Is VAT due by the supplier even if the customer did not exercise his right to deduction?
A Dutch company addressed invoices including VAT to its subsidiary. During an audit, it was established that, according to his own general ledger, the supplier did not report nor pay that VAT. The tax authorities therefore claimed for the payment of the VAT and imposed penalties.
As the subsidiary did deliberately not deduct the charged VAT, the supplier questioned his VAT liability and the level of the penalties.
It was actually disputed before the Supreme Court (“Hoge Raad”) whether it was the intention of the supplier to have failed to pay the invoiced VAT and, if that question was answered in the affirmative, whether the penalty imposed was appropriate.
The Supreme Court confirmed the previous judgement: the supplier can be blamed for not paying the invoiced VAT. At the time when he should have reported and paid the VAT, the supplier was aware that the charged VAT was due and that he knowingly chose not to report this in his VAT return. The fact that the customer did not exercise his right to deduction is irrelevant.
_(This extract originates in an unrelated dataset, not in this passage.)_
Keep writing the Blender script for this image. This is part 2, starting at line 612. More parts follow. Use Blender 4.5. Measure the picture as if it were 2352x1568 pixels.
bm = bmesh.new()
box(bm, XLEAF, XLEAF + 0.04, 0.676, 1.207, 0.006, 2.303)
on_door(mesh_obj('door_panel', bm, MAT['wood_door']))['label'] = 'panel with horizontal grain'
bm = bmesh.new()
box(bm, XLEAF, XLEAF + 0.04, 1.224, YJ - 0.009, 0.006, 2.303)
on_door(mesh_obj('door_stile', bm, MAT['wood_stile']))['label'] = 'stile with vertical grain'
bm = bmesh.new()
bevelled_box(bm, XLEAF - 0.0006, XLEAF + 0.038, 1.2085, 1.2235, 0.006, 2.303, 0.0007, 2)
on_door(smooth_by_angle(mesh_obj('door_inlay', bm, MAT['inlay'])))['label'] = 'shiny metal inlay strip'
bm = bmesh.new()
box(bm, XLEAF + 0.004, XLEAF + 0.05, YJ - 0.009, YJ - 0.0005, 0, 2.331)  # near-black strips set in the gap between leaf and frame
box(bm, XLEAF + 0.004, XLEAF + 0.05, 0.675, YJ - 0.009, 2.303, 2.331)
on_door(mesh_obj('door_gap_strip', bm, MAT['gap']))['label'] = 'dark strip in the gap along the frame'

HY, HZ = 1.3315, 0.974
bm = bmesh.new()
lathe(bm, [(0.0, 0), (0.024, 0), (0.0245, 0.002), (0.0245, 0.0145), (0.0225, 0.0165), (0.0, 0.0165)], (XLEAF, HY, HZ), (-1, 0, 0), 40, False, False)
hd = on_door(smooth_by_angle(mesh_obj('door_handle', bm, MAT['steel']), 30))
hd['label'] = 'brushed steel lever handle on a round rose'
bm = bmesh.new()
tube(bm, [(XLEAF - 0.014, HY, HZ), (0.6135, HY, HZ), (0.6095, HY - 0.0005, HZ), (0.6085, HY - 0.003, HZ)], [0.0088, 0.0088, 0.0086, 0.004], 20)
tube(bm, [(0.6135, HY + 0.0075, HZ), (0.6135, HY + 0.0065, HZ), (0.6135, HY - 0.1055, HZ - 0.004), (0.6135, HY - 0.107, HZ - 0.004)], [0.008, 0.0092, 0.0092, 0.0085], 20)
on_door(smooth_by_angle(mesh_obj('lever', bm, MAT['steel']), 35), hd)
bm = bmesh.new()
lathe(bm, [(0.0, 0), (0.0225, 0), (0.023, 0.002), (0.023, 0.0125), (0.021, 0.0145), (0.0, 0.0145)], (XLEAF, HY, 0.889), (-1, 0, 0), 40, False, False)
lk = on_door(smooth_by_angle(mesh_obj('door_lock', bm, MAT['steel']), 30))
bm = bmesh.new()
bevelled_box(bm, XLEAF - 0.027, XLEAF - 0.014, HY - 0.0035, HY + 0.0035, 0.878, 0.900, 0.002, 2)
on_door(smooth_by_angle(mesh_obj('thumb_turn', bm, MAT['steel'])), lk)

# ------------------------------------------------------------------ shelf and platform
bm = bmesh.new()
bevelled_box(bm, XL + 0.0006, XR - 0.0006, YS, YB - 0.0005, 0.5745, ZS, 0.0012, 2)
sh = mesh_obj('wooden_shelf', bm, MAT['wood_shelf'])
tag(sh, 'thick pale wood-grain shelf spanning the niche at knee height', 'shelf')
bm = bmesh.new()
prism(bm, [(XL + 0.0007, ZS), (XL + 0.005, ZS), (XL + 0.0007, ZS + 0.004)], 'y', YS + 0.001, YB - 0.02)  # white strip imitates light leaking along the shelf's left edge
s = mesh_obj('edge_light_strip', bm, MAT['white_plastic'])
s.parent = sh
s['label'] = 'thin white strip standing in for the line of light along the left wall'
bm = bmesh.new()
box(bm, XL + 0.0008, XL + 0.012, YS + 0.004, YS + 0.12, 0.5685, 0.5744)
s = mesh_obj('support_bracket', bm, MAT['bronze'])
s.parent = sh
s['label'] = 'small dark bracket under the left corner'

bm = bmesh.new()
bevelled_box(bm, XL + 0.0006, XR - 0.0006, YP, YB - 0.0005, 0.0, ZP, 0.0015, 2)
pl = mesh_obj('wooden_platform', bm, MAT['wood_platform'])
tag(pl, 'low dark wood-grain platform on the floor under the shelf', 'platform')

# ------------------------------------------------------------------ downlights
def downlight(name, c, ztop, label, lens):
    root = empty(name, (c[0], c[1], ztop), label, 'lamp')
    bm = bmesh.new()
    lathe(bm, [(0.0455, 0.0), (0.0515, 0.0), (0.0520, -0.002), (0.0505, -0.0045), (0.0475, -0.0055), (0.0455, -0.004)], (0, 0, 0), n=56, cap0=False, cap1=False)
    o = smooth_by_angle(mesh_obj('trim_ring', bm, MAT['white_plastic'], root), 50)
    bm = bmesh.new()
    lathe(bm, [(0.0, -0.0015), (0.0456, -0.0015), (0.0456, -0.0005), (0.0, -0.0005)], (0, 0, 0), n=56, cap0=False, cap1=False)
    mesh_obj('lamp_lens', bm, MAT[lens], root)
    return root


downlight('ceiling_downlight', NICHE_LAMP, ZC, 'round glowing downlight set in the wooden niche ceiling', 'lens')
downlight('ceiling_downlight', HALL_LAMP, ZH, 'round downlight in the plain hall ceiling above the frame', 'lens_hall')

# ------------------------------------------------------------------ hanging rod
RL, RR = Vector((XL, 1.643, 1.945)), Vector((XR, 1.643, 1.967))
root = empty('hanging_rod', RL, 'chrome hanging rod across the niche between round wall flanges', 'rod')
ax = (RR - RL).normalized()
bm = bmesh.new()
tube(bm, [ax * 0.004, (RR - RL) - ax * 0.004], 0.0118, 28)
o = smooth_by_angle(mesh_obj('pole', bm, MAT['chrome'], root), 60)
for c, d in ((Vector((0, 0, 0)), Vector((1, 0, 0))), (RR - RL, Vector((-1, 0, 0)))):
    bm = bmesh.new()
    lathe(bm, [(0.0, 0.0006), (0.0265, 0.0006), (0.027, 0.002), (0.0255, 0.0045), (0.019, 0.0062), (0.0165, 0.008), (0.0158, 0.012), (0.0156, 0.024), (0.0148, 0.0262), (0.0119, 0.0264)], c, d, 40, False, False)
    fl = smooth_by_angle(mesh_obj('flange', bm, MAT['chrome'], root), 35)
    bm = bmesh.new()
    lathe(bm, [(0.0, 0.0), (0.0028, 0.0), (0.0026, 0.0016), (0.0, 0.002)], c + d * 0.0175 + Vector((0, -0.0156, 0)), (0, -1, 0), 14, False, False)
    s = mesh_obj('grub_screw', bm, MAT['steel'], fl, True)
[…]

The Supreme Court also reminded that it is reserved to the judge (of the Court of Appeal of 's-Hertogenbosch in the case at hand), who decides on the facts, to assess whether the penalty is appropriate in the light of all circumstances to be taken into account. The weighting of the various circumstances taken into account need not to be justified. The circumstances that may be taken into account when assessing whether a fine is appropriate may also include the fact that the treasury did not experience a net loss as a result of the taxpayer's conduct. In the case at hand, the Court of Appeal stated that the subsidiary did not request a refund of the input VAT, but it did not consider this circumstance to be of sufficient weight to reduce the fine.